Na tym blogu: Słowotwórstwo - TUTAJ; Frazeologia. Składnia - TUTAJ; historia języka polskiego - TUTAJ; Onomastyka. Dialektologia. Językoznawstwo współczesne. Leksykografia - TUTAJ. Pozostałe 139 Kącików Maturzysty - zob. belka górna i boczny baner.

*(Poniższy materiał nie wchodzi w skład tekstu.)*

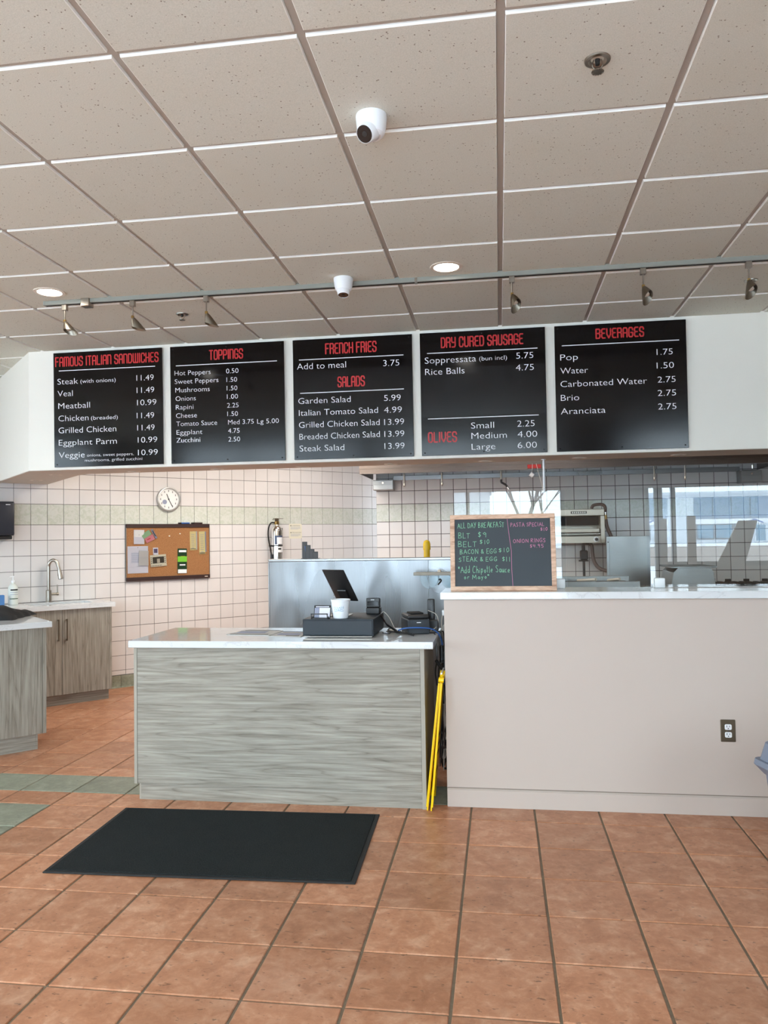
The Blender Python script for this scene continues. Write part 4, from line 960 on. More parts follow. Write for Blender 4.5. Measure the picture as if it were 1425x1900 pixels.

poniedziałek, 24 marca 2025

Kącik Maturzysty (140) - Już za (ponad) miesiąc matura, czyli nie tylko dla prymusów. Część 1

Jakie tym razem będą tematy pisemnej matury z języka polskiego? O tych, które stały się już historią, pisałyśmy TUTAJ, TUTAJ i TUTAJ. Dorzucimy jeszcze kilka (z lat 1946-1965):
- Rola kobiet i dzieci w świetle utworów pisarzy pozytywistycznych.
- Wychowawcza rola partii w świetle „Matki” Gorkiego i „Pamiątki z Celulozy” Newerlego.
- Poezja Wł. Broniewskiego jako wierny towarzysz proletariatu w walce o nowe i piękne życie.
- Literatura Polski Ludowej orężem w walce o pokój i socjalizm od Manifestu PKWN po XX-lecie PRL.
- Bohaterstwo człowieka radzieckiego w obronie ojczyzny i w pracy pokojowej (w świetle dwóch dowolnie wybranych powieści radzieckich).
- Kto, dlaczego i jak walczy dziś o pokój?
- Moja i Polski Ludowej wolność.
- Spółdzielczość produkcyjna gwarancją rozwoju i dobrobytu wsi polskiej.
- Rola współczesnych znanych mi powieści dla dzieci i młodzieży w kształtowaniu człowieka epoki socjalizmu.
(Wg: Halina Parnowska, Pisemny egzamin dojrzałości z języka polskiego. Zagadnienia i analiza tematów, Warszawa 1969, sygn. cz XXI-4/29).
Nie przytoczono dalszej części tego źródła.